Today, it is the scene of a stream of immigrants crossing over illegally from Mexico, with which the county shares an 82-mile border.
“Fifty percent of all the illegal immigrants that are apprehended every year are coming through southern Arizona, through the Tucson sector (which includes Cochise),” said Carol Capas, spokeswoman for the Cochise County sheriff’s office.
Some seek a better life for their families. But local Arizona authorities say many bring with them drugs and violence — a return to lawlessness.
“Violent crime has spilled over into the United States,” Capas said of the raging drug war in Mexico.
Hamilton, Ohio, is 1,786 miles away from Bisbee, the Cochise County seat. But it’s no less a hotbed of sentiment over illegal immigration.
This week, Butler County Sheriff Richard K. Jones and State Rep. Courtney Combs, R- Hamilton, who are advocating for immigration reform in Ohio, will see first-hand the place where dashed hopes, desperate dreams and violent ambitions cross into this country: The U.S. border.

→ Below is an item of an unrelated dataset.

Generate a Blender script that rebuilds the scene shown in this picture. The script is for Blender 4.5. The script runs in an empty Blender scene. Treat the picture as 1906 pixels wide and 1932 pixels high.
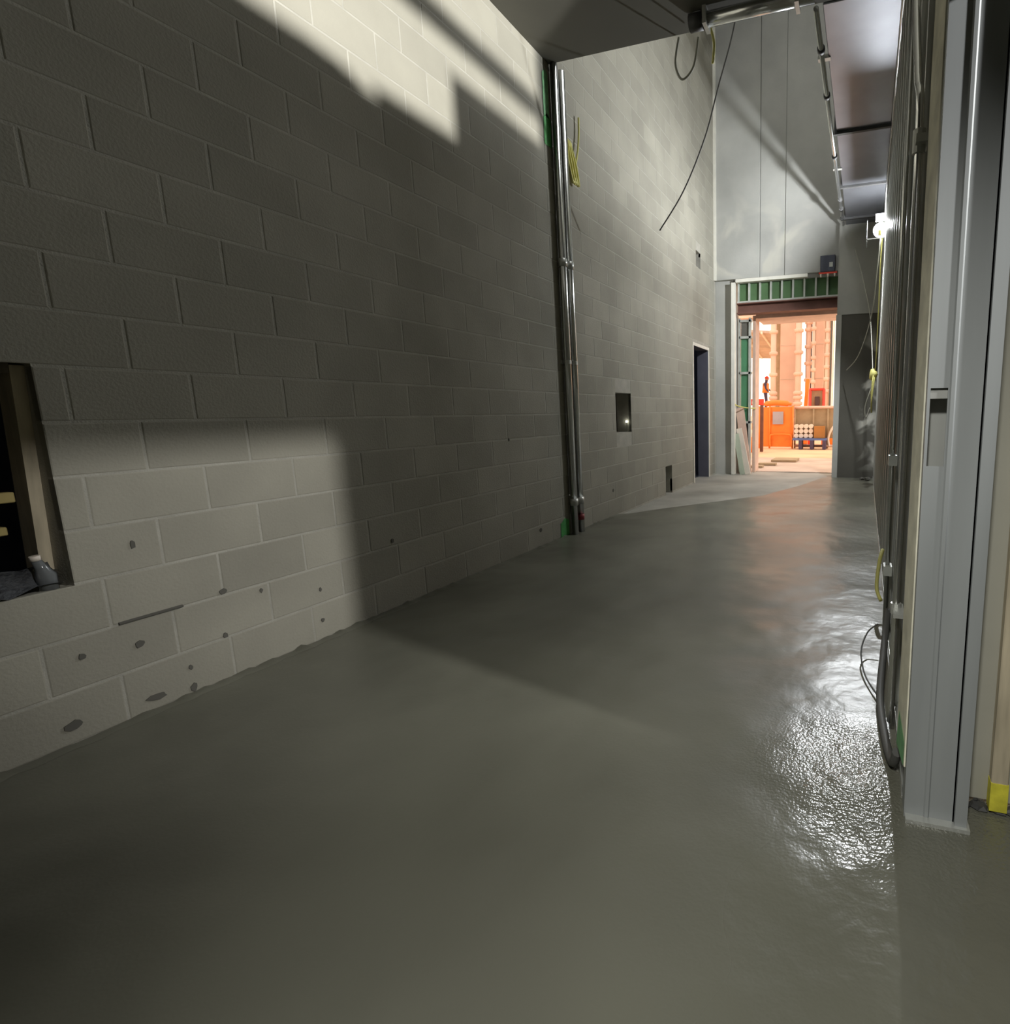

Sheriff, state rep. to meet with Cochise County sheriff
Cochise County Sheriff Larry Dever will introduce Butler County’s sheriff and an Ohio lawmaker to the people of his county Sunday, May 23, and shed light on an issue that could frame Butler County’s future: illegal immigration.
Butler County Sheriff Richard K. Jones has shared the national stage with Dever in calling for immigration reform.
Earlier this month, the Butler County Jail took in 137 foreign-born criminals and fugitives arrested by federal authorities from across central and southern Ohio. Some were charged with re-entering the country illegally, others with more serious offenses.
Dever supports a controversial new Arizona law giving his deputies the authority to detain and arrest people suspected of being in the country illegally.
Jones, along with state Rep. Courtney Combs, R-Hamilton, has pledged to push for a statewide ballot initiative for a law that “mirrors” Arizona’s.
The new law has opposition. Some fear it will undermine trust in local law enforcement in immigrant communities. Others fear outright racial profiling.
“It’s a stealth assault on Latino Arizonans,” Bisbee City Council member Ray Rodgers said before the city joined Tucson and Flagstaff in denouncing the new law, according to The Sierra Vista Herald newspaper.
Combs and Jones say their trip, paid out of their own pockets, is meant to help them understand the immigration issue on the ground in a place that lives it every day.